* **EXERCISE BRIEF**
Copy, from the entries below, each line in which the string "Blender" appears.

━━━━━━━━━━━━━━━━━━━━━━━━━━━━━━

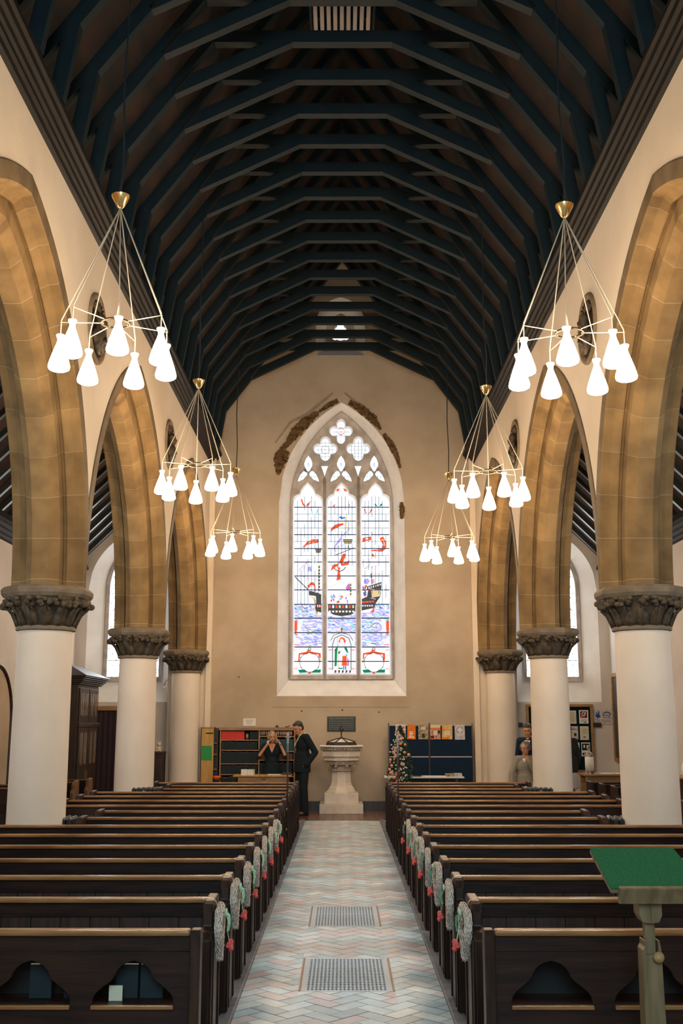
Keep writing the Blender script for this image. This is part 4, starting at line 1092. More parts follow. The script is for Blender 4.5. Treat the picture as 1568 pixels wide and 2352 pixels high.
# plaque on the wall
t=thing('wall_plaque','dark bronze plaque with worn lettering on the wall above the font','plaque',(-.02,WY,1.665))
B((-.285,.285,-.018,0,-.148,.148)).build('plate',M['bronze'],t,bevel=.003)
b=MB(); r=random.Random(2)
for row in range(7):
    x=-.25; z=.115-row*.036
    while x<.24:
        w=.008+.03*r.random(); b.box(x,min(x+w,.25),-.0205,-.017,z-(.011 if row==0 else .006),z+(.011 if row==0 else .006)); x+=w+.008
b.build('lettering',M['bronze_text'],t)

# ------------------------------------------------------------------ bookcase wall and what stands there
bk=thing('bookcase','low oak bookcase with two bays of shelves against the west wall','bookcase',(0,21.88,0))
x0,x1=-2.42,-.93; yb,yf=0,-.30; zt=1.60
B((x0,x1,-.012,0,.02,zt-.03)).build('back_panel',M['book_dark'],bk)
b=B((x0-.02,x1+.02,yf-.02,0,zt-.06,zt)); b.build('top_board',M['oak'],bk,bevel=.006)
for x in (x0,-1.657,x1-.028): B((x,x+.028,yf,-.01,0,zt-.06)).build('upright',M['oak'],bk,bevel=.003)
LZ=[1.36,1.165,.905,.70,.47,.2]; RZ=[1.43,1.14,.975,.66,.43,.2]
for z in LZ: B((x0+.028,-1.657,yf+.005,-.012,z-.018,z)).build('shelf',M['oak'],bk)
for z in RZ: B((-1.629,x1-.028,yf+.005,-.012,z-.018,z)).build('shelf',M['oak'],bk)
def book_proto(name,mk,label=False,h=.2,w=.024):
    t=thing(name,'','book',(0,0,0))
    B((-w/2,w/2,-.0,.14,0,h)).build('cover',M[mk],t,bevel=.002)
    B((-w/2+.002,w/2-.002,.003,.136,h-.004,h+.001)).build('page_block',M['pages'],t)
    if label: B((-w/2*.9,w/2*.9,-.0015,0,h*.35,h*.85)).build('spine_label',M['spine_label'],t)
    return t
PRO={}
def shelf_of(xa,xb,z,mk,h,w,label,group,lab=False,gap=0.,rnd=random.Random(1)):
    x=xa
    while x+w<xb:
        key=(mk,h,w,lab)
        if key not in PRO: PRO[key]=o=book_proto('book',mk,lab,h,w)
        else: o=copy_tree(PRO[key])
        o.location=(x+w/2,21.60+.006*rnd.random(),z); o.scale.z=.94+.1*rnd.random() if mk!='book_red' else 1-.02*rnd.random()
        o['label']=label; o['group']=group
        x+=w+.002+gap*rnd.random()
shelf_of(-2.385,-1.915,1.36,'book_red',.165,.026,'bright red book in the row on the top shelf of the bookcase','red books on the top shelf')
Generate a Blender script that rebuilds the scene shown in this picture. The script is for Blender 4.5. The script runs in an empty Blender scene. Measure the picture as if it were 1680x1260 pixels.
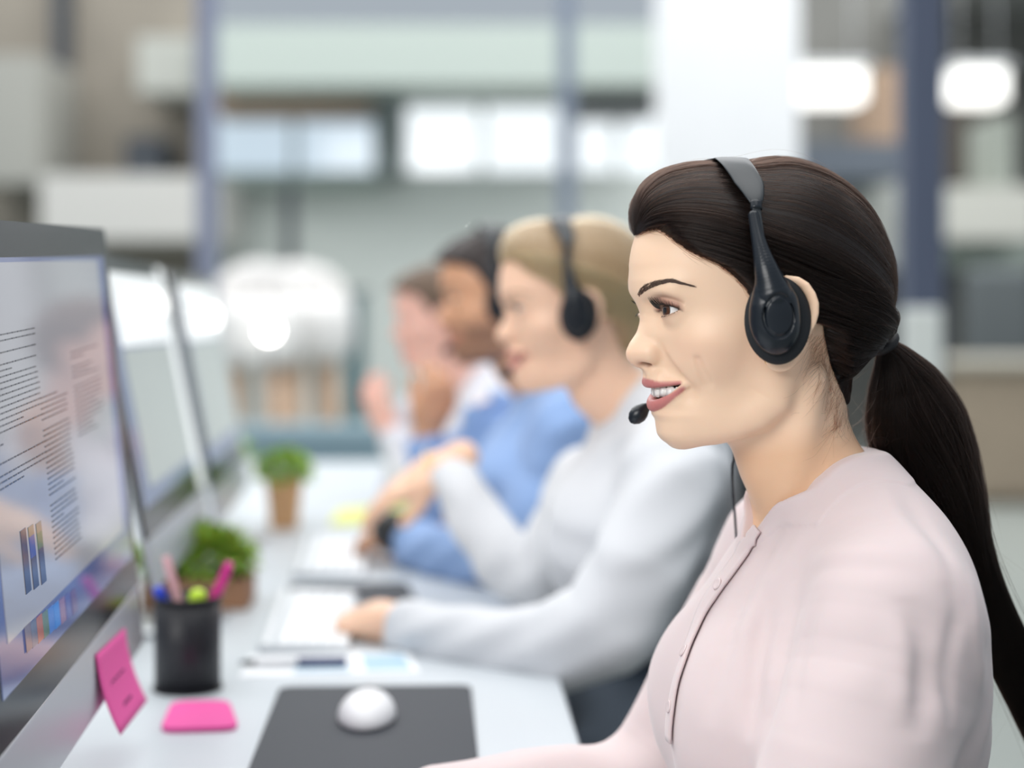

━━━━━━━━━━━━━━━━━━━━━━━━━━━━━━

* **WRITTEN RESPONSE**
Keep writing the Blender script for this image. This is part 4, starting at line 1092. More parts follow. The script is for Blender 4.5. Treat the picture as 1568 pixels wide and 2352 pixels high.
Generate a Blender script that rebuilds the scene shown in this picture. The script is for Blender 4.5. The script runs in an empty Blender scene. Measure the picture as if it were 1680x1260 pixels.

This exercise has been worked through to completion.